Take ( Rtd. ) General T. Danjuma, for instance. This Croesus and ex-soldier whose specialty is scheming to overthrow governments and thereafter benefit from the spoils is the worst choice possible for adviser to any regime that is seriously contemplating change of the progressive kind. Worse still, as minister in charge of the army during the previous Obasanjo tyranny, Danjuma must take responsibility for the heinous massacres by the military in Odi, Zaki-Biam and surrounding villages in what Amnesty International has already characterized, at least in the case of Zaki-Biam, as carefully planned genocide. Under Danjuma and Obasanjo, the Nigerian equivalent of our army's "force de frappe" was deliberately down-graded, all in a vain and vacuous bid to offer an illusory sense of security for a depraved and hedonistic despot. Importantly also, Danjuma has reportedly had a history of mental problems.
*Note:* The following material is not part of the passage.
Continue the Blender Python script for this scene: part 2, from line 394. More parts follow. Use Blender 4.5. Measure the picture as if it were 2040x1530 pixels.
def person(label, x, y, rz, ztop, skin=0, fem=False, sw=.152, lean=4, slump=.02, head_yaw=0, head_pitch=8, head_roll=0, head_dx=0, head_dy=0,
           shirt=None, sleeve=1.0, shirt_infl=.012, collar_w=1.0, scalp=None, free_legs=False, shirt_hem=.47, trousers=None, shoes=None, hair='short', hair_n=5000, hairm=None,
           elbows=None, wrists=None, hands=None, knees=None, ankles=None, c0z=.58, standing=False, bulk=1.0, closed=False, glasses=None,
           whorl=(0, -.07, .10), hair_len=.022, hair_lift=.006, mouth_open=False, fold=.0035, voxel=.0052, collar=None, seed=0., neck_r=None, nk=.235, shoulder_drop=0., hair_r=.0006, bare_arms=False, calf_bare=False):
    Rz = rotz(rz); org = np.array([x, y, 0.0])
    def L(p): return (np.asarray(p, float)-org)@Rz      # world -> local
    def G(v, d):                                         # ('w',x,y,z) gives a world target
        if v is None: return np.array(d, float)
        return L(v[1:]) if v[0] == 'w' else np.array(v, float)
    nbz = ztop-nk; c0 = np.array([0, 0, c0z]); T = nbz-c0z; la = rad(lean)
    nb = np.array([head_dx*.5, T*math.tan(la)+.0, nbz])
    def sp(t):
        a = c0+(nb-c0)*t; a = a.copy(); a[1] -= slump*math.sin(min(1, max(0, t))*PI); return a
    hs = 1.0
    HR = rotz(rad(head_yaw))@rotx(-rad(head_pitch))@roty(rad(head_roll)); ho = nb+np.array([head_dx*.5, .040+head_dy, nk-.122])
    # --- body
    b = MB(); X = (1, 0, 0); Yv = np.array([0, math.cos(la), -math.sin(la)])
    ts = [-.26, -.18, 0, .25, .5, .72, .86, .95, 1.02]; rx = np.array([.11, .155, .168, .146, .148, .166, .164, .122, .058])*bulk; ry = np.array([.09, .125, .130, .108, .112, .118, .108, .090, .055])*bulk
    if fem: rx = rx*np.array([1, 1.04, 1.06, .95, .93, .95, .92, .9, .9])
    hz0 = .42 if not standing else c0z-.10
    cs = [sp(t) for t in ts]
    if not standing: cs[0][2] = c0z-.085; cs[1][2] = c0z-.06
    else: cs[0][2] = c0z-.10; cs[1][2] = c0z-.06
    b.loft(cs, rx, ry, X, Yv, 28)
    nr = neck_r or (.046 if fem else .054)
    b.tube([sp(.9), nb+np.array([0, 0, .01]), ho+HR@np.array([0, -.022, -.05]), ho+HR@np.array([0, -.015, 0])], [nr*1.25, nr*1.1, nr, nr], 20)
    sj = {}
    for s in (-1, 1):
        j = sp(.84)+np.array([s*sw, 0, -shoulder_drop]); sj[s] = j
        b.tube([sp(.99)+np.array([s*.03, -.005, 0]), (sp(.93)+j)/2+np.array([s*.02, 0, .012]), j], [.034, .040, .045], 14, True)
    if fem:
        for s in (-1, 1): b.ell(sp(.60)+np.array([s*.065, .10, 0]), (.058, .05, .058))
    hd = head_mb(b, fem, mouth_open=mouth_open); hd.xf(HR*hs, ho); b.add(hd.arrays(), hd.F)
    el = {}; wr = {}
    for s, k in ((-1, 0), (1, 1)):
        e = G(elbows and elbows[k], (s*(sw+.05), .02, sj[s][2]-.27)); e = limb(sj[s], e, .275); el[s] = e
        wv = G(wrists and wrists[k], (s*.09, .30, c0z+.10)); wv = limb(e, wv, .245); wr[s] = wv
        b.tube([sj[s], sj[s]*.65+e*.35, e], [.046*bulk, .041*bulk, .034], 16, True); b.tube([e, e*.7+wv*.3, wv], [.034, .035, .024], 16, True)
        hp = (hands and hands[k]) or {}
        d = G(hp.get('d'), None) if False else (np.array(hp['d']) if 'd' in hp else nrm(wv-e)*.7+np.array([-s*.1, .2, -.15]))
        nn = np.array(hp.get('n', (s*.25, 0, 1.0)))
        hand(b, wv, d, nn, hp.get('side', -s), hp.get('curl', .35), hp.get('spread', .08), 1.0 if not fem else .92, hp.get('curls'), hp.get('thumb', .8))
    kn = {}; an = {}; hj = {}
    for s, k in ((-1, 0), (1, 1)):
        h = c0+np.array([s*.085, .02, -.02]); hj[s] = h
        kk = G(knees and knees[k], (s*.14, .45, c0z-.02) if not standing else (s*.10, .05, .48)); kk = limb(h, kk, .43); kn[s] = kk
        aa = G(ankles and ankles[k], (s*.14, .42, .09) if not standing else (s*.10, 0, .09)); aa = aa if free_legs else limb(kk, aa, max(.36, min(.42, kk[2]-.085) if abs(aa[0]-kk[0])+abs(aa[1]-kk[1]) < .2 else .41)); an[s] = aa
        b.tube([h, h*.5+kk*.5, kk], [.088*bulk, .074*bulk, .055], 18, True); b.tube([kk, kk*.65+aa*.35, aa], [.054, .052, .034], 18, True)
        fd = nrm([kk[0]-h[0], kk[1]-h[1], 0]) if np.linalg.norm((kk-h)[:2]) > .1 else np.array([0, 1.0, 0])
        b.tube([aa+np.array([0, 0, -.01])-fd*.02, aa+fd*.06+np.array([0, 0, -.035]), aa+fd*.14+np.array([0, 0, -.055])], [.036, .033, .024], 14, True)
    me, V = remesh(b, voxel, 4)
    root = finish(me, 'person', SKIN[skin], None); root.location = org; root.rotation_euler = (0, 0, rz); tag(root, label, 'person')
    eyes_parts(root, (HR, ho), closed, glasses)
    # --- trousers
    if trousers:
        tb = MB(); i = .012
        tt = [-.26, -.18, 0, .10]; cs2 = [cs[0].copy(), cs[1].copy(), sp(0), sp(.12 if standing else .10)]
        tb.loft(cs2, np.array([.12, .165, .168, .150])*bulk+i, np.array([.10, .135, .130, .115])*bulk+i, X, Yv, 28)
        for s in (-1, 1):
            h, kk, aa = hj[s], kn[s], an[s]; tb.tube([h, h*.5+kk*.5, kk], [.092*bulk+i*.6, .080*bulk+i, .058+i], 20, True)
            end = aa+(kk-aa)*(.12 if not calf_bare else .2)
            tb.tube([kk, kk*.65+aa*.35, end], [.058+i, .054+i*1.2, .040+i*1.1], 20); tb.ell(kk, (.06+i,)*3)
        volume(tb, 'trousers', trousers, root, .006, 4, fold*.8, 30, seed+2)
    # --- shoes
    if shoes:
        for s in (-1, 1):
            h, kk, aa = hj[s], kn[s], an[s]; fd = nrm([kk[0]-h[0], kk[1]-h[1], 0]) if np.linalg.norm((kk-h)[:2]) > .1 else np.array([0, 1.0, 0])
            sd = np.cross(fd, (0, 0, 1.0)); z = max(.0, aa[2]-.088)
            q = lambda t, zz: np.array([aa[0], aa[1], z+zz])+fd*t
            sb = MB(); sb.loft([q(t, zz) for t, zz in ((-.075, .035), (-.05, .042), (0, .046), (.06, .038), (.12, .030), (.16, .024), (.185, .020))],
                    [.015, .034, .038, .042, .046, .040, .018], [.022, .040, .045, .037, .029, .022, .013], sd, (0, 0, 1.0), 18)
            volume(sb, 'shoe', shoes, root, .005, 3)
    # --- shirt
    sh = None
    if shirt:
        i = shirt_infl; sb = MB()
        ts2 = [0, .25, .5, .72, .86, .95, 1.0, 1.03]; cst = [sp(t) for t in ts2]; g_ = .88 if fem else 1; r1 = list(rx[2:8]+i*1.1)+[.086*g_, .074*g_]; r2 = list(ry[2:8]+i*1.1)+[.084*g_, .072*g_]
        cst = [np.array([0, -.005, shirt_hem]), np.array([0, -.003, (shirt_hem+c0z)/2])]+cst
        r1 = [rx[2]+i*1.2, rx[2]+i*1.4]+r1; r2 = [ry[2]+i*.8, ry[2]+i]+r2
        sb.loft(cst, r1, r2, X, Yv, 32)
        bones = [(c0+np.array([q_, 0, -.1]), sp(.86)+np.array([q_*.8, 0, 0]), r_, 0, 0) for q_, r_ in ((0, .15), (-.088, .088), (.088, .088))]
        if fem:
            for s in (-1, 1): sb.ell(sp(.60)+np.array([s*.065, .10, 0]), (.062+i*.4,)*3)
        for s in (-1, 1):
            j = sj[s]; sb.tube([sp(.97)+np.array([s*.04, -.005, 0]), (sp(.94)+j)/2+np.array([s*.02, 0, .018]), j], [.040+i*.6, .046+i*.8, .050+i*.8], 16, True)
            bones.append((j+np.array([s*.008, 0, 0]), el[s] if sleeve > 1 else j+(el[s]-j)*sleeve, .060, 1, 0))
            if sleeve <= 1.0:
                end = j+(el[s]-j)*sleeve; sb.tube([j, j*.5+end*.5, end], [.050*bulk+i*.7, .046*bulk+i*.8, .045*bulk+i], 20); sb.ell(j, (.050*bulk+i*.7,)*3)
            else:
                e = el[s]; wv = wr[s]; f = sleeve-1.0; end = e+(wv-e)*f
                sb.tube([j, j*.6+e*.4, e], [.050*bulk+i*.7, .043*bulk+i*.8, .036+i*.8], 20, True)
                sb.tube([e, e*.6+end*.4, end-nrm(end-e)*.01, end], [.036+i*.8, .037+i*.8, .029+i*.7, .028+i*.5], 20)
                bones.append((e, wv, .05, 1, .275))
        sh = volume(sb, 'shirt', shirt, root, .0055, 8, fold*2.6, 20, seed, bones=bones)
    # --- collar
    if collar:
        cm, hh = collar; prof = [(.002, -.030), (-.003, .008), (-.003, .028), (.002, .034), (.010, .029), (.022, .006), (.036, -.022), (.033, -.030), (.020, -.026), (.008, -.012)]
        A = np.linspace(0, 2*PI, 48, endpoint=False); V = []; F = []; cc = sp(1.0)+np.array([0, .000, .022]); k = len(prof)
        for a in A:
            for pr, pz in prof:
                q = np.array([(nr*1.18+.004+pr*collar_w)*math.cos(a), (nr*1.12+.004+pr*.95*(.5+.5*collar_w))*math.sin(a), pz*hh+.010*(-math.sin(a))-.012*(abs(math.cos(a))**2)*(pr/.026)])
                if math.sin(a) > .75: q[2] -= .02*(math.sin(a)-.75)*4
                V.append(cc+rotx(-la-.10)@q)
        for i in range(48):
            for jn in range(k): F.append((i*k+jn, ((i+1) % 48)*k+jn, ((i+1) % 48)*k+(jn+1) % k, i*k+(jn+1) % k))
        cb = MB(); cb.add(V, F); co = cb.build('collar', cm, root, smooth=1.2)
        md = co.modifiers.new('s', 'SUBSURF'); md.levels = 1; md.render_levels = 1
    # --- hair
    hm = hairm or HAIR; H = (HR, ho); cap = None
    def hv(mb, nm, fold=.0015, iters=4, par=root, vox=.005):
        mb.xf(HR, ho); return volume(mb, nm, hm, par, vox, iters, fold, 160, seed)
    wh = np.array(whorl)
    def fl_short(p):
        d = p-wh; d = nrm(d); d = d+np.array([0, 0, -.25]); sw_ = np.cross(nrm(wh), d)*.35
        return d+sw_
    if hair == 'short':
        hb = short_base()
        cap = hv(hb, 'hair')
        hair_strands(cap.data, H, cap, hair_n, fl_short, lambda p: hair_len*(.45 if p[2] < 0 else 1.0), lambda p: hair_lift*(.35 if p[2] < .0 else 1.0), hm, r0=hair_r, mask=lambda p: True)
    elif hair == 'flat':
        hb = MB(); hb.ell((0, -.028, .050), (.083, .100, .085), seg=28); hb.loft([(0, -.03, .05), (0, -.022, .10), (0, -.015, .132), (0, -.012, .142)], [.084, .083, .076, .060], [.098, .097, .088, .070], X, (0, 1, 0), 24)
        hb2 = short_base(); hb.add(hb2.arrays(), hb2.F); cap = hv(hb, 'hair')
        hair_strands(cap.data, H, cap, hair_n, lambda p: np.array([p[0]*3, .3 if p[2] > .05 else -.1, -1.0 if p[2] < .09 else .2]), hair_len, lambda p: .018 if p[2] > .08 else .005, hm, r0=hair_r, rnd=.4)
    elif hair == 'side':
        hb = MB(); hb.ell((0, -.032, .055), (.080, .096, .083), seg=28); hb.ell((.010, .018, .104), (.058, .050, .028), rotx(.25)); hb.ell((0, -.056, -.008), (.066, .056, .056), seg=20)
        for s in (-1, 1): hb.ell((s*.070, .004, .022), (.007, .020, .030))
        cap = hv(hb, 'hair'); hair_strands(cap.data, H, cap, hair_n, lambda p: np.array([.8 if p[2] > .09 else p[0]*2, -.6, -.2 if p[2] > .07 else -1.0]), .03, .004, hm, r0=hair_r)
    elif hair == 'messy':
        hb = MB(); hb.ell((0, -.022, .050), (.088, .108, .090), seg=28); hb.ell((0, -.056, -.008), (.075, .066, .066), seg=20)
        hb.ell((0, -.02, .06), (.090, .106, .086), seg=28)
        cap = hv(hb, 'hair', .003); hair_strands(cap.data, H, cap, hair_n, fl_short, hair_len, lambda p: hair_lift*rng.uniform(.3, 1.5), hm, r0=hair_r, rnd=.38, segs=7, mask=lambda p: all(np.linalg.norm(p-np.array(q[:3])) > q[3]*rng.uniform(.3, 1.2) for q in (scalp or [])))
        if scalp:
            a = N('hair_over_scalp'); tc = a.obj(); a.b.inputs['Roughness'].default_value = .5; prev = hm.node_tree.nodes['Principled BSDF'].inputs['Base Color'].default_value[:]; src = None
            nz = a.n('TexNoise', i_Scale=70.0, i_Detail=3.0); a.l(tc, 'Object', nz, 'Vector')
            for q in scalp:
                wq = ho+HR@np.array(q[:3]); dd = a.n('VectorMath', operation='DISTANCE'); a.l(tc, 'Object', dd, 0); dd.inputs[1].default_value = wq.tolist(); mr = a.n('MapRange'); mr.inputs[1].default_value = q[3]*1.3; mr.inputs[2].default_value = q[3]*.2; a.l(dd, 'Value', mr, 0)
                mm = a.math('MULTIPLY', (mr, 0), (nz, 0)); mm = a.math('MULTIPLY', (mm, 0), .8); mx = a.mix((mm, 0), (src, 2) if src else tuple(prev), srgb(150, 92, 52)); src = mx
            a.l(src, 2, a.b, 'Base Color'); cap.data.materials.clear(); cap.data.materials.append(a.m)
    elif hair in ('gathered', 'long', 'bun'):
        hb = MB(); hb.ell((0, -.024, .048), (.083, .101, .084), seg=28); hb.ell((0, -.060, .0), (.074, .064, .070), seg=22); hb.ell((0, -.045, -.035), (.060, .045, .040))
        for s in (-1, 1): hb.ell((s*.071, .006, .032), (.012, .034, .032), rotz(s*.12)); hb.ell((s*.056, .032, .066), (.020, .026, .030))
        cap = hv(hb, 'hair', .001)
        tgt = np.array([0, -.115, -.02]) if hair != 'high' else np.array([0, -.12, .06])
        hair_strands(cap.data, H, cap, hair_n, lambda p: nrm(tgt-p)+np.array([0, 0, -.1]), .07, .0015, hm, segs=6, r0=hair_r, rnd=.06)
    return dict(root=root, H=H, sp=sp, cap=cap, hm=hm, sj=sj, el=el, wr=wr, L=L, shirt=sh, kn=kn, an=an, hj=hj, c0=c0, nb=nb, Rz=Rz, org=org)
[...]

Chief Emeka Anyaoku. Anyaoku and his supporters loudly claim that the man used his position as Commonwealth Secretary-General to provide an effective diplomatic rebuke to the late Abacha's dictatorship. May be so. But were it not for his mysterious demise, Abacha would have transformed into a civilian ruler in spite of the Commonwealth's stand. Beyond Abacha, Anyaoku's posture since leaving his international position has been one of deeply troubling silence in the face of terrible assaults on Nigeria's democratic project in his home state of Anambra and the country in general, especially under the devious and kleptocratic truancy of Olusegun Obasanjo (1999- May 29, 2007). As a matter of fact, Anyaoku was said to be one of the figures that the Ota tin god could count on to help ward off opposition to his impunity-seeking reign or terror.

Alhaji M. D. Yusuf, the former IGP. This man is an enigma. While he was said to be part of the opposition to Abacha, the ex-police man curiously retired to a life of seclusion and mutism following the ascendancy of Obasanjo in 1999. In the mean time, his name has reportedly been associated with high level scandals in the award of federal government contracts. His advanced age and a host of other factors do militate against his inclusion as a member of Jonathan's so-called advisory team.
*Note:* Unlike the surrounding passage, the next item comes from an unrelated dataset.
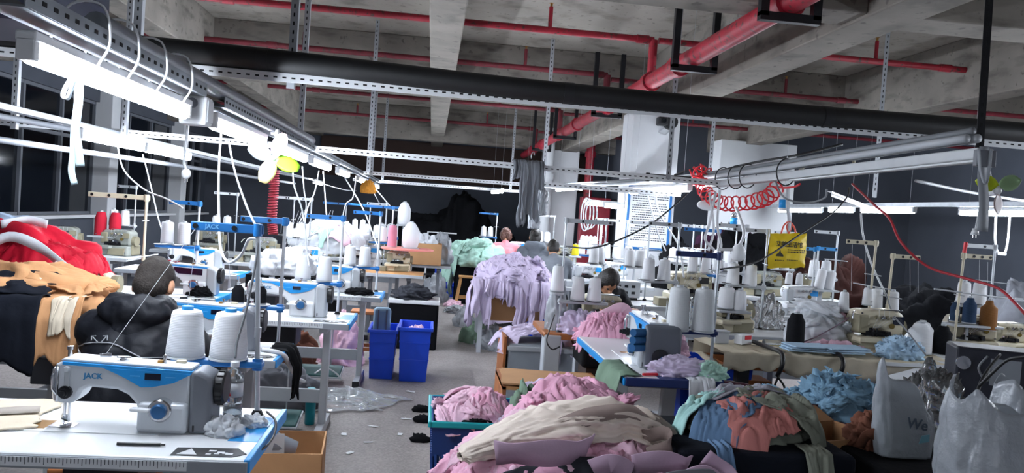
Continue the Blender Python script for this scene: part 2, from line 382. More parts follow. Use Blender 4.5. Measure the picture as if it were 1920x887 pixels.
# cross rails
slotted('slotted_rail', 'white slotted angle rail crossing in front of the lamps, from left row to pillar', (-3.6, 6.7, 1.955), (2.75, 6.7, 1.9), .05, WHITE)
slotted('slotted_rail', 'lower white slotted rail just right of the hanging grey shirt', (.98, 7.3, 1.8), (2.4, 7.3, 1.8), .045, WHITE)
slotted('slotted_rail', 'white slotted rail behind the grey shirt, middle of the room', (-1.3, 11.3, 1.94), (2.2, 11.3, 1.94), .05, WHITE)
slotted('slotted_rail', 'farthest white slotted rail before the dark wall', (-1.5, 14.6, 1.93), (2.2, 14.6, 1.93), .05, WHITE)
slotted('slotted_rail', 'white slotted rail along the right lamp row', (3.4, 6.3, 1.86), (5.5, 9.2, 1.88), .045, WHITE)
hang = [((-1.72, 4.58), 2.13, 'white slotted hanger strut left of the first lamp row'), ((-2.55, 6.62), 1.9, 'white slotted hanger strut through the left lamp rail'),
        ((-.86, 4.58), 2.13, 'white slotted hanger strut above the clip fan, near'), ((-1.14, 6.62), 1.95, 'white slotted hanger strut holding the first lamp row'),
        ((-3.4, 6.62), 1.9, 'white slotted hanger strut by the dark window'), ((-.75, 8.9), 1.86, 'thin white hanger strut left of the aisle'),
        ((-.9, 11.2), 1.9, 'thin white hanger strut behind the lamps, left aisle side'), ((-.95, 14.5), 1.9, 'thin farthest white hanger strut near the brown band'),
        ((1.28, 9.0), 1.9, 'thin white hanger strut right above the grey shirt'), ((2.05, 6.62), 1.9, 'white slotted hanger strut before the white pillar'),
        ((4.03, 6.7), 1.88, 'white slotted hanger strut over the right lamp row'), ((1.45, 14.5), 1.92, 'thin white far strut beside the far pillar'),
        ((3.15, 8.6), 1.9, 'thin white strut right of the white pillar')]
for (x, y), zb, lab in hang: slotted('hanger_strut', lab, (x, y, SLAB), (x, y, zb), .042, mat('zinc_strut', '#a4a8ad', .5, .4, var=.08))
slotted('hanger_strut', 'black slotted hanger strut at the upper right', (2.66, 3.6, SLAB), (2.7, 3.6, 1.98), .042, DSTEEL, slot=(.02, .012))
for w0, lab in (((.55, 5.3, SLAB-.04), 'unlit ceiling tube lamp in the middle bay'), ((4.15, 6.3, SLAB-.04), 'unlit double ceiling tube lamp in the right bay')):
    t = thing('ceiling_lamp', lab, 'lamp', w0)
    MB().box((0, 0, .01), (.09, 1.25, .06)).build('housing', WHITE, t, bevel=.008)
    for dx in ((0,) if 'middle' in lab else (-.03, .03)): MB().cyl((dx, -.6, -.035), (dx, .6, -.035), .014, n=10).build('tube', TOPW, t, smooth=True, angle=40)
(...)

As for the relatively obscure characters intended to supposedly serve as advisers on economic matters and other subjects, it would be interesting to know their track record and especially what links they have had with the PDP oligarchy. Our recent history has shown that what has been referred to as Corporate Nigeria, for instance, is essentially made up of individuals who are, to a great extent, largely dependent on government patronage and who, in return, have provided much of the financial clout used for the PDP's rigging sprees.

To be frank, what the various press reports are passing off as Jonathan's political tour de force, that is his naming of an advisory council, must be dismissed as a desperate attempt to consolidate a power grab through a cynical reorganization of the Nigerian gravy train. It is worthy of note that the ghosts from the past comprising Mr. Ag. President's Gray Brigade do instil in us, alternately, derision, apathy, revulsion and ultimately, an acute sense of rejection and repudiation. Their respective roles as agents or accessories of past tyrannies do mark them out as not being the kind of resources the nation needs now in order to transcend the PDP-inspired mess the country is grappling with today.

Yet, what is fast looking like another desperate and critical faux-pas of the Acting president is his apparent condoning of what must be considered as the shameless shenanigans of the Minister of Information, Mrs. Akunyili. Of late, Madam Rebrand has been making reckless and unguarded statements intended to impugn the integrity of Mr. President and his entourage. Jonathan should not be seen as condoning Akunyili’s mercenary tactics that are bound to sow disharmony at the presidency, if not within the nation as a whole. He should demonstrate that the woman is not acting out his script by asking her to leave the federal cabinet. As a government appointee, Akunyili is not paid to express her personal or partisan opinions. No serious government should tolerate her acts of reckless impunity. If she wants to redefine the limits of political whoredom, that is her cup of tea. But we must never be made to subsidize that wayward enterprise.

What we need now, as a matter of urgency, are new and transparent elections, not more of the same old and destructive ways of playing politics. This should provide the citizenry the opportunity to select credible alternatives to the PDP's misgovernance. Jonathan represents the status quo and his decision to inflict on us a pathetic cast of gerontocratic schemers and deadwood must be seen as disdainful and unfortunate. So, instead of hailing this obviously bad joke while remaining obsessed with the intra-party struggles in the PDP to the extent of taking sides, self-styled pro-democracy advocates and human rights militants should devote themselves to helping develop the structures necessary for the blossoming of a truly democratic dispensation in Nigeria. Therein lies our collective salvation.